Desde mi punto de vista, es la novela más perfecta de García Márquez, con su estilo arduo y hermético, que evoca las audacias de Lezama Lima, intentando condensar el mundo en una indescifrable metáfora. La soledad del patriarca es una especie de ejercicio teológico sobre el poder político. El viejo general solo es una marioneta, un fetiche, un mandarín, que confunde la brutalidad con el poder, sin entender que su crueldad le convierte en un monstruo trágicamente escindido de sus semejantes. Algunos han señalado que García Márquez también mantuvo relaciones cordiales con Bill Clinton, pero en una entrevista que le realizó Jon Lee Anderson declaró: "Todo ha cambiado desde Kosovo. [...] Con Kosovo Clinton ha encontrado el legado político que quiere dejar tras de sí: el modelo imperial norteamericano".

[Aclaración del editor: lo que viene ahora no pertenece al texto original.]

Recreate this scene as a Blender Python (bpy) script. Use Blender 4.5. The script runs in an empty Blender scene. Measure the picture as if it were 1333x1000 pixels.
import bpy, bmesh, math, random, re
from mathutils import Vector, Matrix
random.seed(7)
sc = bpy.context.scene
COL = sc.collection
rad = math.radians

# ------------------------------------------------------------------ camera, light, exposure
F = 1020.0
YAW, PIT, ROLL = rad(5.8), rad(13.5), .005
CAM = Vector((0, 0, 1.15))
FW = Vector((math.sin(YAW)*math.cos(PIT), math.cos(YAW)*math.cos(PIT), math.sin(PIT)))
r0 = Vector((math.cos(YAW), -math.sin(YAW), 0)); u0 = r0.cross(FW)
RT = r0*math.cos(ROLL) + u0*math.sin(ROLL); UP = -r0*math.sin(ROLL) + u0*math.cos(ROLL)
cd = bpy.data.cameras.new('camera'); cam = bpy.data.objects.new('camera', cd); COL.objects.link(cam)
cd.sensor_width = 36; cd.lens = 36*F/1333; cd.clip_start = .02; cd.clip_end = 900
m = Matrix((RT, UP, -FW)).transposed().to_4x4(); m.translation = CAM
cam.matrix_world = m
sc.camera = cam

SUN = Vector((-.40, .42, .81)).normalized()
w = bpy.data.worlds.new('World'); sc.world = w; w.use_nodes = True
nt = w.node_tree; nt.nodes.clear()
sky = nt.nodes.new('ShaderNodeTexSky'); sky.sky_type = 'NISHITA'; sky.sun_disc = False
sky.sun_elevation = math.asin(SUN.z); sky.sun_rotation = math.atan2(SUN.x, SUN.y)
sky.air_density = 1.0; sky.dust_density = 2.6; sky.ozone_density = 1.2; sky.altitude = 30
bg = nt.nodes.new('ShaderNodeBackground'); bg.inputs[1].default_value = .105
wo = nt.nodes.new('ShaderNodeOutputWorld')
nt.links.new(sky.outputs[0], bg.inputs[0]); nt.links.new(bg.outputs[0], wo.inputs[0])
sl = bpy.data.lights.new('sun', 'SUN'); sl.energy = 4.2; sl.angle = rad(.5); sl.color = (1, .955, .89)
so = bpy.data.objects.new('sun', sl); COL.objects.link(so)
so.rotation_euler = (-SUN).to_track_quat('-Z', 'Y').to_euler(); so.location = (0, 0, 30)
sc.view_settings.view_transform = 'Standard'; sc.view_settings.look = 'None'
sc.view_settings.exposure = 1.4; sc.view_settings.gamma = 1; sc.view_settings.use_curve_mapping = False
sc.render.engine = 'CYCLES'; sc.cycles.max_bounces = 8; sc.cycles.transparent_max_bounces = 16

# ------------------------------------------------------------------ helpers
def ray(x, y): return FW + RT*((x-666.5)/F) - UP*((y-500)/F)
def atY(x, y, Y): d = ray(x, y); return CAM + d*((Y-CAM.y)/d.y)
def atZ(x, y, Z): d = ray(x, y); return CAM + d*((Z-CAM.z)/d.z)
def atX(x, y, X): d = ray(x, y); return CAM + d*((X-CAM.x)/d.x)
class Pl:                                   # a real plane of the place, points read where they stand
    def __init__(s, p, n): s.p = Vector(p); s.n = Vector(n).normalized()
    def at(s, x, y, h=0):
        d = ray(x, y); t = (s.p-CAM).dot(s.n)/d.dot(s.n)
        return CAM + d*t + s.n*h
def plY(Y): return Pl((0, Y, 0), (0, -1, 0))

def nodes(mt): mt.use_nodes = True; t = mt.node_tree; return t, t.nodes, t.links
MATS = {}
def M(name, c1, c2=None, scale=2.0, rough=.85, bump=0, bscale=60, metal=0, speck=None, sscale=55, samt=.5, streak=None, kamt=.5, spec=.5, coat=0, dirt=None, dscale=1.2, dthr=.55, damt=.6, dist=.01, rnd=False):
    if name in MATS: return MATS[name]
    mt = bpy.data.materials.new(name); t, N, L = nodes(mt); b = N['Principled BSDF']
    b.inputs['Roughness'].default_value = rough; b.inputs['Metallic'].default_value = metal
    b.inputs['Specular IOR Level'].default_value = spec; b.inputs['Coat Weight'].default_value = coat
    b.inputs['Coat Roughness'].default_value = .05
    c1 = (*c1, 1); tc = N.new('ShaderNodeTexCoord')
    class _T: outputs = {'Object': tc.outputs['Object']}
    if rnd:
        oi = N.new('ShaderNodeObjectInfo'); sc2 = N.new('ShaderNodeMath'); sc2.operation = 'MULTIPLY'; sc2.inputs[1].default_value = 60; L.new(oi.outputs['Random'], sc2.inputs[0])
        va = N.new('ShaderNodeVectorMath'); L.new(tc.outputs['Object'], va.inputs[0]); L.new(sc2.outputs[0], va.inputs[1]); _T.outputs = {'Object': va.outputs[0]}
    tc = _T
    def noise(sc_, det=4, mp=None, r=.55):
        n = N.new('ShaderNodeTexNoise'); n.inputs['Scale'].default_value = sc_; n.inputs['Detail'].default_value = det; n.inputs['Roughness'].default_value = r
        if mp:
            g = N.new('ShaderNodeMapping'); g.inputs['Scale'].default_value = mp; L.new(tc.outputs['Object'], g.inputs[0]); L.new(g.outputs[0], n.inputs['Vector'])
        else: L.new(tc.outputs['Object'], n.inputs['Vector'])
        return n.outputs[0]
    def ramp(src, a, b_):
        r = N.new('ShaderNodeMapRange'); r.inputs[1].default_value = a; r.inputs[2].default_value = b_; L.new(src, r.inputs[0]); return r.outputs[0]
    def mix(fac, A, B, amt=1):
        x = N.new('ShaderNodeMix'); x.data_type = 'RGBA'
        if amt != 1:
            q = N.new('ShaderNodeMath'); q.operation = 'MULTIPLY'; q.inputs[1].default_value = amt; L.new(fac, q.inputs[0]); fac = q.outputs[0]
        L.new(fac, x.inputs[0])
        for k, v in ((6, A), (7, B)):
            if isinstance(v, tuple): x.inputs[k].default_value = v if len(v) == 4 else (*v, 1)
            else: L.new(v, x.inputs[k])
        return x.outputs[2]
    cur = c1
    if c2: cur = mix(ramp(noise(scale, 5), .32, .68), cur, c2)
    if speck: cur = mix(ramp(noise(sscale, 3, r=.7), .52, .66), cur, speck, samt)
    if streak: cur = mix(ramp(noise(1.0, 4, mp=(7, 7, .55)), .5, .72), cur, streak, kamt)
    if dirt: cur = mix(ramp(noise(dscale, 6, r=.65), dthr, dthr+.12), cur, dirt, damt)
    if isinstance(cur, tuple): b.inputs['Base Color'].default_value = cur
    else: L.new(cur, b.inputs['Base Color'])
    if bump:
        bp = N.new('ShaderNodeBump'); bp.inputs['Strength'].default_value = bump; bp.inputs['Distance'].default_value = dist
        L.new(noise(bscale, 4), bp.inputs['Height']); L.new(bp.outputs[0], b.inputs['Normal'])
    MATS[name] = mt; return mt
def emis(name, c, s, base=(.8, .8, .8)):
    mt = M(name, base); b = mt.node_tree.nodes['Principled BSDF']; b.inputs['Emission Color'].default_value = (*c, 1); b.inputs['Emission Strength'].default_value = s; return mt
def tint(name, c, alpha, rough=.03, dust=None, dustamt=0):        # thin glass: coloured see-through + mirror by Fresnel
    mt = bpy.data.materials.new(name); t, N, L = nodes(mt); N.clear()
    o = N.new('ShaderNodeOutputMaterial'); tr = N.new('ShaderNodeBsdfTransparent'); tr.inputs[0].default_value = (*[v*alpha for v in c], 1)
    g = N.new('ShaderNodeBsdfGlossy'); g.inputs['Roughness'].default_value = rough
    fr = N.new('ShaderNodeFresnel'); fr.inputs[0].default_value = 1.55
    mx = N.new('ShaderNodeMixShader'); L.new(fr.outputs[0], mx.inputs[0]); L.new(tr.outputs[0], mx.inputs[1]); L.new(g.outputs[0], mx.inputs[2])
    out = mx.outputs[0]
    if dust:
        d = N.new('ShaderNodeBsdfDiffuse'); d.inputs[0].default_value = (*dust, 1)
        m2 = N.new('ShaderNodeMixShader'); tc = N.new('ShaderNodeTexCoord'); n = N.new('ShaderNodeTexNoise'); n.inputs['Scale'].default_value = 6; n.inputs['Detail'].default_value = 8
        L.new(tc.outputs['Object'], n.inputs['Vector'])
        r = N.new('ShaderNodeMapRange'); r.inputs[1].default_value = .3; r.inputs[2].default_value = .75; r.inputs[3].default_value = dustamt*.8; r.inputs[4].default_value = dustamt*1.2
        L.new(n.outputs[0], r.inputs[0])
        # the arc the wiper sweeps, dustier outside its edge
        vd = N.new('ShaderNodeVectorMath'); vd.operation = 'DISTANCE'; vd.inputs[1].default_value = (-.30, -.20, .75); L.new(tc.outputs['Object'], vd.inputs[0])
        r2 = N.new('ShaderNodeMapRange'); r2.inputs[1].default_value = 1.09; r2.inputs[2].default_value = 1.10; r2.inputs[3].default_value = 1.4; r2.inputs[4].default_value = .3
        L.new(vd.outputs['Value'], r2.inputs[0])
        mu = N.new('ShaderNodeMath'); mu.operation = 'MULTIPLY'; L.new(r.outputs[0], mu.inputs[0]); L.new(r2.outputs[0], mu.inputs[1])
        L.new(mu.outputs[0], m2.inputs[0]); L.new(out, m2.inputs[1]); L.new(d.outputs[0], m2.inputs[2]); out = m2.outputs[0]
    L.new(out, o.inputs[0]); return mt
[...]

El Simón Bolívar que García Márquez recreó en El general en su laberinto (1989) no está muy alejado del Hugo Chávez que entrevistó en 1999 durante un vuelo entre La Habana y Caracas. En El enigma de los dos Chávez, escribió: "A medida que me contaba su vida iba yo descubriendo una personalidad que no correspondía para nada con la imagen de déspota que teníamos formada a través de los medios. [...] Tiene un gran sentido del manejo del tiempo y una memoria con algo de sobrenatural, que le permite recitar de memoria poemas de Neruda o Whitman, y páginas enteras de Rómulo Gallegos. [...] Desde el primer momento me había dado cuenta de que era un narrador natural". No se me ocurre una definición mejor para García Márquez: "un narrador natural", abocado a transformar todas sus vivencias en literatura, es decir, en verdad, belleza y radicalidad. Es imposible imitar a un creador de esta naturaleza sin fracasar estrepitosamente. Es inaceptable ocultar su pensamiento político, sin incurrir en un fraude. Nos guste o no, Gabo es así y nadie debería manipular o mutilar su legado humano y literario.